Structure of the data for the various locale categories

LC_COLLATE

The sort sequence is determined by a table (COLL/uscol) which defines the sort rating of each character by means of a weighting. The initial values are the characters’ own hexadecimal values, i.e. the sort sequence corresponds to the EBCDIC sequence.

LC_CTYPE

There are three tables which define the classification and the conversion from uppercase to lowercase and vice versa for all EBCDIC characters.

The classification table (TYPE/ustyp) assigns each EBCDIC character to a particular character class. The classes are represented by the following values:

                   Assembler program    C program
Uppercase letter           X'01'             _U
Lowercase letter           X'02'             _L
Decimal digit              X'04'             _N
Space                      X'08'             _S
Special character          X'10'             _P
Control character          X'20'             _C
Hexadecimal character      X'40'             _X

The C values are defined in the include file <ctype.h>.

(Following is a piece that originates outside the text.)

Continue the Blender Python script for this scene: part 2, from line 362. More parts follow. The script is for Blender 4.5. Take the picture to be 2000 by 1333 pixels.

The tables for converting from uppercase to lowercase letters (LOWER/uslow) and from lowercase to uppercase letters (UPPER/usupp) indicate the character resulting from conversion for each character from X’00’ to X’FF’. These tables are used by the toupper and tolower macros for converting to uppercase and lowercase letters. The table needs to be filled only for characters which are classified as uppercase or lowercase letters in the classification table.

LC_NUMERIC, LC_MONETARY

A string with a maximum of 8 characters is provided for all information of type char *. These strings must always be terminated with a null byte.

LC_TIME

Strings with a maximum of 12 characters are provided for the days of the week and the months of the year.